EXERCISE PROMPT: Make an exact copy of the entries below.
— BEGIN STORED ROWS —
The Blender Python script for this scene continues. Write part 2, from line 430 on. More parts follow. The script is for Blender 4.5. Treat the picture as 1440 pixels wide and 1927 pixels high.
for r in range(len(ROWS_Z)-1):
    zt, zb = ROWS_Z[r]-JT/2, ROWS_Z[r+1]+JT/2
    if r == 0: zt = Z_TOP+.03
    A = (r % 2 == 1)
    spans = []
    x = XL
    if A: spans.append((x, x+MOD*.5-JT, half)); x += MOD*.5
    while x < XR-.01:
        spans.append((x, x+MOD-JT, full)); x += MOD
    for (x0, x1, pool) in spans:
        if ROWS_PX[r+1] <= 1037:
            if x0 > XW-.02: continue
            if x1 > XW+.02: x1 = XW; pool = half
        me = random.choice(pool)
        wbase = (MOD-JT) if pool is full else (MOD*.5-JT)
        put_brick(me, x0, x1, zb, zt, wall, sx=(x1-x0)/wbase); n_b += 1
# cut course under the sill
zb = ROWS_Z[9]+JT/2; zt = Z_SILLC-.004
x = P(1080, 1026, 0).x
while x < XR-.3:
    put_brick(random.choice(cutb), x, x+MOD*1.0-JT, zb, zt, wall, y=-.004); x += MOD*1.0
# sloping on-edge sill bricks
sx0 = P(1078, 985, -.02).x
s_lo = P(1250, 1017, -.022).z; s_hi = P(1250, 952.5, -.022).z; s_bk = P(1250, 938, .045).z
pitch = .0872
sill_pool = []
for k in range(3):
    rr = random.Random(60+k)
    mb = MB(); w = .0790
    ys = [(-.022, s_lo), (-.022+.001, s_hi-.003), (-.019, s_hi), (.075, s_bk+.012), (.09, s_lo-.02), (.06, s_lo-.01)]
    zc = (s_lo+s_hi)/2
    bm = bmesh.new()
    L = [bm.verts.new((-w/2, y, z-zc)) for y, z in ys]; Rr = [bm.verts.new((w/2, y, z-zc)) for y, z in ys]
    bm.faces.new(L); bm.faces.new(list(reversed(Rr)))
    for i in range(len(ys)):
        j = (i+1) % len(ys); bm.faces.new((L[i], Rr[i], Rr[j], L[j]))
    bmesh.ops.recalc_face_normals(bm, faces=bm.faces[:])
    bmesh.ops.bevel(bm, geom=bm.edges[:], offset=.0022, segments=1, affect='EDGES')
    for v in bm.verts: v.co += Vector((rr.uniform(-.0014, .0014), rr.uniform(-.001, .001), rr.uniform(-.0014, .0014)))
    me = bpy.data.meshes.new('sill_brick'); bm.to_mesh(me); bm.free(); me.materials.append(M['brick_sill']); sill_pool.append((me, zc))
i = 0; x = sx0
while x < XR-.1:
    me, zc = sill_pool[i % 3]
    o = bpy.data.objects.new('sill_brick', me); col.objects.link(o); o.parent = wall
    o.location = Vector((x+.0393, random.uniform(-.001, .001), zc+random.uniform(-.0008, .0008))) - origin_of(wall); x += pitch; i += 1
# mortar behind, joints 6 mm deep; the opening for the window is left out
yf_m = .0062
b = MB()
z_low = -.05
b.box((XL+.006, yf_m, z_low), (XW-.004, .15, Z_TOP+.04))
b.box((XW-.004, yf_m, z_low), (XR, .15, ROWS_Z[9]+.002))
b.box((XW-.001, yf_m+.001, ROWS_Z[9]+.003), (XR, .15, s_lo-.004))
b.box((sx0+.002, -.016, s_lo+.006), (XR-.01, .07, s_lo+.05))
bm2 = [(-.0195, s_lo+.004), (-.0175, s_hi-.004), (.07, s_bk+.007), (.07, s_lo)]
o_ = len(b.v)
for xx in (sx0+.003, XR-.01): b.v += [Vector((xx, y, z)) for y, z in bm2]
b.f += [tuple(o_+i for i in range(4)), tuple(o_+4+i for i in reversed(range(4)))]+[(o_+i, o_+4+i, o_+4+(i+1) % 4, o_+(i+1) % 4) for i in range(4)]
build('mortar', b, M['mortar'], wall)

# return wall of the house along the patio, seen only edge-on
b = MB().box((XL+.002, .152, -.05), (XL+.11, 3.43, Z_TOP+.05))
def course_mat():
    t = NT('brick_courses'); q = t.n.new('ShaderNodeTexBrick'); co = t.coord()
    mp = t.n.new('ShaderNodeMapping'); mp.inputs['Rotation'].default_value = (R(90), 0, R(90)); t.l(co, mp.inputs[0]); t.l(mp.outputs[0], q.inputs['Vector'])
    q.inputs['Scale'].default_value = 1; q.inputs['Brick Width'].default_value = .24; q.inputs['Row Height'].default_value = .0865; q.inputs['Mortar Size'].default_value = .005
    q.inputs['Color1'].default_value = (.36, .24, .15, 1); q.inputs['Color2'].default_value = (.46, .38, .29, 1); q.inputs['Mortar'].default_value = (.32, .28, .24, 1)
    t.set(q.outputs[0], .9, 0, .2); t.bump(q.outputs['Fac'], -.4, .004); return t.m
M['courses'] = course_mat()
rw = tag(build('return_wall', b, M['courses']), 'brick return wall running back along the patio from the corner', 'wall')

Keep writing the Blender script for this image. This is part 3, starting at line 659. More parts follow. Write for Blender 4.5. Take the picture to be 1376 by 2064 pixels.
— END STORED ROWS —
RESPONSE BELOW:
The Blender Python script for this scene continues. Write part 2, from line 430 on. More parts follow. The script is for Blender 4.5. Treat the picture as 1440 pixels wide and 1927 pixels high.
for r in range(len(ROWS_Z)-1):
    zt, zb = ROWS_Z[r]-JT/2, ROWS_Z[r+1]+JT/2
    if r == 0: zt = Z_TOP+.03
    A = (r % 2 == 1)
    spans = []
    x = XL
    if A: spans.append((x, x+MOD*.5-JT, half)); x += MOD*.5
    while x < XR-.01:
        spans.append((x, x+MOD-JT, full)); x += MOD
    for (x0, x1, pool) in spans:
        if ROWS_PX[r+1] <= 1037:
            if x0 > XW-.02: continue
            if x1 > XW+.02: x1 = XW; pool = half
        me = random.choice(pool)
        wbase = (MOD-JT) if pool is full else (MOD*.5-JT)
        put_brick(me, x0, x1, zb, zt, wall, sx=(x1-x0)/wbase); n_b += 1
# cut course under the sill
zb = ROWS_Z[9]+JT/2; zt = Z_SILLC-.004
x = P(1080, 1026, 0).x
while x < XR-.3:
    put_brick(random.choice(cutb), x, x+MOD*1.0-JT, zb, zt, wall, y=-.004); x += MOD*1.0
# sloping on-edge sill bricks
sx0 = P(1078, 985, -.02).x
s_lo = P(1250, 1017, -.022).z; s_hi = P(1250, 952.5, -.022).z; s_bk = P(1250, 938, .045).z
pitch = .0872
sill_pool = []
for k in range(3):
    rr = random.Random(60+k)
    mb = MB(); w = .0790
    ys = [(-.022, s_lo), (-.022+.001, s_hi-.003), (-.019, s_hi), (.075, s_bk+.012), (.09, s_lo-.02), (.06, s_lo-.01)]
    zc = (s_lo+s_hi)/2
    bm = bmesh.new()
    L = [bm.verts.new((-w/2, y, z-zc)) for y, z in ys]; Rr = [bm.verts.new((w/2, y, z-zc)) for y, z in ys]
    bm.faces.new(L); bm.faces.new(list(reversed(Rr)))
    for i in range(len(ys)):
        j = (i+1) % len(ys); bm.faces.new((L[i], Rr[i], Rr[j], L[j]))
    bmesh.ops.recalc_face_normals(bm, faces=bm.faces[:])
    bmesh.ops.bevel(bm, geom=bm.edges[:], offset=.0022, segments=1, affect='EDGES')
    for v in bm.verts: v.co += Vector((rr.uniform(-.0014, .0014), rr.uniform(-.001, .001), rr.uniform(-.0014, .0014)))
    me = bpy.data.meshes.new('sill_brick'); bm.to_mesh(me); bm.free(); me.materials.append(M['brick_sill']); sill_pool.append((me, zc))
i = 0; x = sx0
while x < XR-.1:
    me, zc = sill_pool[i % 3]
    o = bpy.data.objects.new('sill_brick', me); col.objects.link(o); o.parent = wall
    o.location = Vector((x+.0393, random.uniform(-.001, .001), zc+random.uniform(-.0008, .0008))) - origin_of(wall); x += pitch; i += 1
# mortar behind, joints 6 mm deep; the opening for the window is left out
yf_m = .0062
b = MB()
z_low = -.05
b.box((XL+.006, yf_m, z_low), (XW-.004, .15, Z_TOP+.04))
b.box((XW-.004, yf_m, z_low), (XR, .15, ROWS_Z[9]+.002))
b.box((XW-.001, yf_m+.001, ROWS_Z[9]+.003), (XR, .15, s_lo-.004))
b.box((sx0+.002, -.016, s_lo+.006), (XR-.01, .07, s_lo+.05))
bm2 = [(-.0195, s_lo+.004), (-.0175, s_hi-.004), (.07, s_bk+.007), (.07, s_lo)]
o_ = len(b.v)
for xx in (sx0+.003, XR-.01): b.v += [Vector((xx, y, z)) for y, z in bm2]
b.f += [tuple(o_+i for i in range(4)), tuple(o_+4+i for i in reversed(range(4)))]+[(o_+i, o_+4+i, o_+4+(i+1) % 4, o_+(i+1) % 4) for i in range(4)]
build('mortar', b, M['mortar'], wall)

# return wall of the house along the patio, seen only edge-on
b = MB().box((XL+.002, .152, -.05), (XL+.11, 3.43, Z_TOP+.05))
def course_mat():
    t = NT('brick_courses'); q = t.n.new('ShaderNodeTexBrick'); co = t.coord()
    mp = t.n.new('ShaderNodeMapping'); mp.inputs['Rotation'].default_value = (R(90), 0, R(90)); t.l(co, mp.inputs[0]); t.l(mp.outputs[0], q.inputs['Vector'])
    q.inputs['Scale'].default_value = 1; q.inputs['Brick Width'].default_value = .24; q.inputs['Row Height'].default_value = .0865; q.inputs['Mortar Size'].default_value = .005
    q.inputs['Color1'].default_value = (.36, .24, .15, 1); q.inputs['Color2'].default_value = (.46, .38, .29, 1); q.inputs['Mortar'].default_value = (.32, .28, .24, 1)
    t.set(q.outputs[0], .9, 0, .2); t.bump(q.outputs['Fac'], -.4, .004); return t.m
M['courses'] = course_mat()
rw = tag(build('return_wall', b, M['courses']), 'brick return wall running back along the patio from the corner', 'wall')

Keep writing the Blender script for this image. This is part 3, starting at line 659. More parts follow. Write for Blender 4.5. Take the picture to be 1376 by 2064 pixels.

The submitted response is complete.